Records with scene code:
::::::::
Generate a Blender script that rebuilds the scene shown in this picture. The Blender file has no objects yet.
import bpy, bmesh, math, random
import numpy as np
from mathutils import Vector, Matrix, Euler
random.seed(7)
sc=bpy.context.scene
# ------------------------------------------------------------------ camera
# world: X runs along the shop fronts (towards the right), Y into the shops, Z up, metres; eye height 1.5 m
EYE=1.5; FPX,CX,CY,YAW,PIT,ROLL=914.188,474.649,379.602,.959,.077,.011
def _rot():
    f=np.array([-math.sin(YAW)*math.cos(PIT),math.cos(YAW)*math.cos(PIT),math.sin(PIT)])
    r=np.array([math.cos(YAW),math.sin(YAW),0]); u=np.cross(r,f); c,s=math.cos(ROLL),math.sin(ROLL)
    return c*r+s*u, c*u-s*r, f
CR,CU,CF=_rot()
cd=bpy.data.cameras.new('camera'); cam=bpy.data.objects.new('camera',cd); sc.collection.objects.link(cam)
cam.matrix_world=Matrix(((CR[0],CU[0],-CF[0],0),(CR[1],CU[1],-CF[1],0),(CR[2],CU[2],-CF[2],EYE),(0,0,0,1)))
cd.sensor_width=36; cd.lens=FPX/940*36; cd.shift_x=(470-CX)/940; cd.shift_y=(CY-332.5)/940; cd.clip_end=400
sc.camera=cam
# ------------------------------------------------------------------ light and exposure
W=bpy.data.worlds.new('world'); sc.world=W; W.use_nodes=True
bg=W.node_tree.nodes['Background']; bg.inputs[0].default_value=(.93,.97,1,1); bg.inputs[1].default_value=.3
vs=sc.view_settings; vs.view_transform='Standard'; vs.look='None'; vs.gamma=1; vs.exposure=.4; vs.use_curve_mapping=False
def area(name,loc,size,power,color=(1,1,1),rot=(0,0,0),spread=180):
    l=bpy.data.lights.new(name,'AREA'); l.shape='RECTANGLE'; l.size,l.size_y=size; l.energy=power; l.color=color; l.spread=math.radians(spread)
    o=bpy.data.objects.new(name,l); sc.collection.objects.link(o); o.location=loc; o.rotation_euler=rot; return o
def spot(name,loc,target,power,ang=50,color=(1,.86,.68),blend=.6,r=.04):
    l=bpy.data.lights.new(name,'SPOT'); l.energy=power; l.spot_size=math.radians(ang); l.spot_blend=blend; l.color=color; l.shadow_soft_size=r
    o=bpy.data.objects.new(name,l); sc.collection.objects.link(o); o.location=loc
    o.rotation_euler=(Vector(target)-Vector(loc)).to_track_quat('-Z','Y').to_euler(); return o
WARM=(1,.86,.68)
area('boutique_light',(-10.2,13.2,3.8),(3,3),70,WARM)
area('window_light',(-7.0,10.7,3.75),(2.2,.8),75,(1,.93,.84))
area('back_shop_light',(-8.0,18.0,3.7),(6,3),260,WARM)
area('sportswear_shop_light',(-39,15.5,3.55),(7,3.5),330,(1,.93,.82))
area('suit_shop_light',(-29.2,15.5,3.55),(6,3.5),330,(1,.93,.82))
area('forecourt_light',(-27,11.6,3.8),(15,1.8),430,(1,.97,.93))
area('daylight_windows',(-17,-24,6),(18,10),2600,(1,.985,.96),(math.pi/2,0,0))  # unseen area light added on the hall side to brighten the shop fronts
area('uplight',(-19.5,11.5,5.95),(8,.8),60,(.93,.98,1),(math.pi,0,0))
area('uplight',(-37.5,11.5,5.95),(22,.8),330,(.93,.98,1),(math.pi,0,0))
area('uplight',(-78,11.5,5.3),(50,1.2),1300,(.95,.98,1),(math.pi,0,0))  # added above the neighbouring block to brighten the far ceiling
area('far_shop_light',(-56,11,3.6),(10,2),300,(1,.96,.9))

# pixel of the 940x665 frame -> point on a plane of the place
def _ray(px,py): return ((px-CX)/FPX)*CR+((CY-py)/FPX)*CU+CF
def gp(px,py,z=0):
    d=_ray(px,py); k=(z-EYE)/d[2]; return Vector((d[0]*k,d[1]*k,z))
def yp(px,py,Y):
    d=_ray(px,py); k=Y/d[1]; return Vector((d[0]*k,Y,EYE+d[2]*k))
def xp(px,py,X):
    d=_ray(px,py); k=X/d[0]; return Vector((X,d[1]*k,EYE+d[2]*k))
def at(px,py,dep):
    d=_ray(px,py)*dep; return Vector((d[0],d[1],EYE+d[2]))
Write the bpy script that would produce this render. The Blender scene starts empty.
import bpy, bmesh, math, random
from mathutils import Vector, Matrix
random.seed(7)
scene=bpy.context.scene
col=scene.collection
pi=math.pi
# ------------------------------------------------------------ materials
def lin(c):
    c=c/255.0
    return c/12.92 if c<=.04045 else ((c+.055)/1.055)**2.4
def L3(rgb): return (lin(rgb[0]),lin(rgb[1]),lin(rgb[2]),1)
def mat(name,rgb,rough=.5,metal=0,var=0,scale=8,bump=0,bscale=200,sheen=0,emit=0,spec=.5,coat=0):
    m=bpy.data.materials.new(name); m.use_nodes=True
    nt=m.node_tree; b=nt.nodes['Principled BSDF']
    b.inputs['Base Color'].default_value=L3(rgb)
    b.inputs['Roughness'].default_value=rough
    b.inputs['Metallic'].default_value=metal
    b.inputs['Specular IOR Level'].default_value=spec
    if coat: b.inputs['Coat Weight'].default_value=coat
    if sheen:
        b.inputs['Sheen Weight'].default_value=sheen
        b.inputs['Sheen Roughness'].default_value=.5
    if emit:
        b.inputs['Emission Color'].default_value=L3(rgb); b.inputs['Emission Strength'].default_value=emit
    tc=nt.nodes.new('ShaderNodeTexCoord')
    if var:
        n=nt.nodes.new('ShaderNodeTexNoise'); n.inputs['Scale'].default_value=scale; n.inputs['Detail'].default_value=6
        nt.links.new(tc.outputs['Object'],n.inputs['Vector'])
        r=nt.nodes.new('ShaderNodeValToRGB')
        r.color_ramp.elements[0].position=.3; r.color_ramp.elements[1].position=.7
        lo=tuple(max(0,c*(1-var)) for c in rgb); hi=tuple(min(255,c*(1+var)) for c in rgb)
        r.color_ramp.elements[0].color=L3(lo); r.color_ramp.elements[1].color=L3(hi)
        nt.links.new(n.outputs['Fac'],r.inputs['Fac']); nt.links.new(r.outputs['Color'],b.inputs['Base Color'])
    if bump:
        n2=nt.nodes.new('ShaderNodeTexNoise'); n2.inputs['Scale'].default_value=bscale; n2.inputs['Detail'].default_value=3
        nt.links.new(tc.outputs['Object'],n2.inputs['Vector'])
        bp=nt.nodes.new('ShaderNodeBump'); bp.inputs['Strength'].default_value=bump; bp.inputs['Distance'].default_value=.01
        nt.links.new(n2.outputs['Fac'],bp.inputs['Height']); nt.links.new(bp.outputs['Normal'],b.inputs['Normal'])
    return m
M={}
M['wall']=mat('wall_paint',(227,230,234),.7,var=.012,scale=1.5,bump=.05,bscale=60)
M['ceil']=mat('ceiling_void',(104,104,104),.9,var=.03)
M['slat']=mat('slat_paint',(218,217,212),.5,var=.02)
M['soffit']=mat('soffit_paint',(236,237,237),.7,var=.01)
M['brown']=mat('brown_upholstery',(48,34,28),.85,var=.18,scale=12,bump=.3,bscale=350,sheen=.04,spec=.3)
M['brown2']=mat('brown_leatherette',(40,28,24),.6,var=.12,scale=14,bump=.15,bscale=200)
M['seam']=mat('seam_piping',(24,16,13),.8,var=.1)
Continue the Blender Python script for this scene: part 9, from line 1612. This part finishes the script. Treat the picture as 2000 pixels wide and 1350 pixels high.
::::::::
WRITTEN REQUEST:
Print the material once more, exactly.

REPLY TO THE TASK:
Generate a Blender script that rebuilds the scene shown in this picture. The Blender file has no objects yet.
import bpy, bmesh, math, random
import numpy as np
from mathutils import Vector, Matrix, Euler
random.seed(7)
sc=bpy.context.scene
# ------------------------------------------------------------------ camera
# world: X runs along the shop fronts (towards the right), Y into the shops, Z up, metres; eye height 1.5 m
EYE=1.5; FPX,CX,CY,YAW,PIT,ROLL=914.188,474.649,379.602,.959,.077,.011
def _rot():
    f=np.array([-math.sin(YAW)*math.cos(PIT),math.cos(YAW)*math.cos(PIT),math.sin(PIT)])
    r=np.array([math.cos(YAW),math.sin(YAW),0]); u=np.cross(r,f); c,s=math.cos(ROLL),math.sin(ROLL)
    return c*r+s*u, c*u-s*r, f
CR,CU,CF=_rot()
cd=bpy.data.cameras.new('camera'); cam=bpy.data.objects.new('camera',cd); sc.collection.objects.link(cam)
cam.matrix_world=Matrix(((CR[0],CU[0],-CF[0],0),(CR[1],CU[1],-CF[1],0),(CR[2],CU[2],-CF[2],EYE),(0,0,0,1)))
cd.sensor_width=36; cd.lens=FPX/940*36; cd.shift_x=(470-CX)/940; cd.shift_y=(CY-332.5)/940; cd.clip_end=400
sc.camera=cam
# ------------------------------------------------------------------ light and exposure
W=bpy.data.worlds.new('world'); sc.world=W; W.use_nodes=True
bg=W.node_tree.nodes['Background']; bg.inputs[0].default_value=(.93,.97,1,1); bg.inputs[1].default_value=.3
vs=sc.view_settings; vs.view_transform='Standard'; vs.look='None'; vs.gamma=1; vs.exposure=.4; vs.use_curve_mapping=False
def area(name,loc,size,power,color=(1,1,1),rot=(0,0,0),spread=180):
    l=bpy.data.lights.new(name,'AREA'); l.shape='RECTANGLE'; l.size,l.size_y=size; l.energy=power; l.color=color; l.spread=math.radians(spread)
    o=bpy.data.objects.new(name,l); sc.collection.objects.link(o); o.location=loc; o.rotation_euler=rot; return o
def spot(name,loc,target,power,ang=50,color=(1,.86,.68),blend=.6,r=.04):
    l=bpy.data.lights.new(name,'SPOT'); l.energy=power; l.spot_size=math.radians(ang); l.spot_blend=blend; l.color=color; l.shadow_soft_size=r
    o=bpy.data.objects.new(name,l); sc.collection.objects.link(o); o.location=loc
    o.rotation_euler=(Vector(target)-Vector(loc)).to_track_quat('-Z','Y').to_euler(); return o
WARM=(1,.86,.68)
area('boutique_light',(-10.2,13.2,3.8),(3,3),70,WARM)
area('window_light',(-7.0,10.7,3.75),(2.2,.8),75,(1,.93,.84))
area('back_shop_light',(-8.0,18.0,3.7),(6,3),260,WARM)
area('sportswear_shop_light',(-39,15.5,3.55),(7,3.5),330,(1,.93,.82))
area('suit_shop_light',(-29.2,15.5,3.55),(6,3.5),330,(1,.93,.82))
area('forecourt_light',(-27,11.6,3.8),(15,1.8),430,(1,.97,.93))
area('daylight_windows',(-17,-24,6),(18,10),2600,(1,.985,.96),(math.pi/2,0,0))  # unseen area light added on the hall side to brighten the shop fronts
area('uplight',(-19.5,11.5,5.95),(8,.8),60,(.93,.98,1),(math.pi,0,0))
area('uplight',(-37.5,11.5,5.95),(22,.8),330,(.93,.98,1),(math.pi,0,0))
area('uplight',(-78,11.5,5.3),(50,1.2),1300,(.95,.98,1),(math.pi,0,0))  # added above the neighbouring block to brighten the far ceiling
area('far_shop_light',(-56,11,3.6),(10,2),300,(1,.96,.9))

# pixel of the 940x665 frame -> point on a plane of the place
def _ray(px,py): return ((px-CX)/FPX)*CR+((CY-py)/FPX)*CU+CF
def gp(px,py,z=0):
    d=_ray(px,py); k=(z-EYE)/d[2]; return Vector((d[0]*k,d[1]*k,z))
def yp(px,py,Y):
    d=_ray(px,py); k=Y/d[1]; return Vector((d[0]*k,Y,EYE+d[2]*k))
def xp(px,py,X):
    d=_ray(px,py); k=X/d[0]; return Vector((X,d[1]*k,EYE+d[2]*k))
def at(px,py,dep):
    d=_ray(px,py)*dep; return Vector((d[0],d[1],EYE+d[2]))
Write the bpy script that would produce this render. The Blender scene starts empty.
import bpy, bmesh, math, random
from mathutils import Vector, Matrix
random.seed(7)
scene=bpy.context.scene
col=scene.collection
pi=math.pi
# ------------------------------------------------------------ materials
def lin(c):
    c=c/255.0
    return c/12.92 if c<=.04045 else ((c+.055)/1.055)**2.4
def L3(rgb): return (lin(rgb[0]),lin(rgb[1]),lin(rgb[2]),1)
def mat(name,rgb,rough=.5,metal=0,var=0,scale=8,bump=0,bscale=200,sheen=0,emit=0,spec=.5,coat=0):
    m=bpy.data.materials.new(name); m.use_nodes=True
    nt=m.node_tree; b=nt.nodes['Principled BSDF']
    b.inputs['Base Color'].default_value=L3(rgb)
    b.inputs['Roughness'].default_value=rough
    b.inputs['Metallic'].default_value=metal
    b.inputs['Specular IOR Level'].default_value=spec
    if coat: b.inputs['Coat Weight'].default_value=coat
    if sheen:
        b.inputs['Sheen Weight'].default_value=sheen
        b.inputs['Sheen Roughness'].default_value=.5
    if emit:
        b.inputs['Emission Color'].default_value=L3(rgb); b.inputs['Emission Strength'].default_value=emit
    tc=nt.nodes.new('ShaderNodeTexCoord')
    if var:
        n=nt.nodes.new('ShaderNodeTexNoise'); n.inputs['Scale'].default_value=scale; n.inputs['Detail'].default_value=6
        nt.links.new(tc.outputs['Object'],n.inputs['Vector'])
        r=nt.nodes.new('ShaderNodeValToRGB')
        r.color_ramp.elements[0].position=.3; r.color_ramp.elements[1].position=.7
        lo=tuple(max(0,c*(1-var)) for c in rgb); hi=tuple(min(255,c*(1+var)) for c in rgb)
        r.color_ramp.elements[0].color=L3(lo); r.color_ramp.elements[1].color=L3(hi)
        nt.links.new(n.outputs['Fac'],r.inputs['Fac']); nt.links.new(r.outputs['Color'],b.inputs['Base Color'])
    if bump:
        n2=nt.nodes.new('ShaderNodeTexNoise'); n2.inputs['Scale'].default_value=bscale; n2.inputs['Detail'].default_value=3
        nt.links.new(tc.outputs['Object'],n2.inputs['Vector'])
        bp=nt.nodes.new('ShaderNodeBump'); bp.inputs['Strength'].default_value=bump; bp.inputs['Distance'].default_value=.01
        nt.links.new(n2.outputs['Fac'],bp.inputs['Height']); nt.links.new(bp.outputs['Normal'],b.inputs['Normal'])
    return m
M={}
M['wall']=mat('wall_paint',(227,230,234),.7,var=.012,scale=1.5,bump=.05,bscale=60)
M['ceil']=mat('ceiling_void',(104,104,104),.9,var=.03)
M['slat']=mat('slat_paint',(218,217,212),.5,var=.02)
M['soffit']=mat('soffit_paint',(236,237,237),.7,var=.01)
M['brown']=mat('brown_upholstery',(48,34,28),.85,var=.18,scale=12,bump=.3,bscale=350,sheen=.04,spec=.3)
M['brown2']=mat('brown_leatherette',(40,28,24),.6,var=.12,scale=14,bump=.15,bscale=200)
M['seam']=mat('seam_piping',(24,16,13),.8,var=.1)
Continue the Blender Python script for this scene: part 9, from line 1612. This part finishes the script. Treat the picture as 2000 pixels wide and 1350 pixels high.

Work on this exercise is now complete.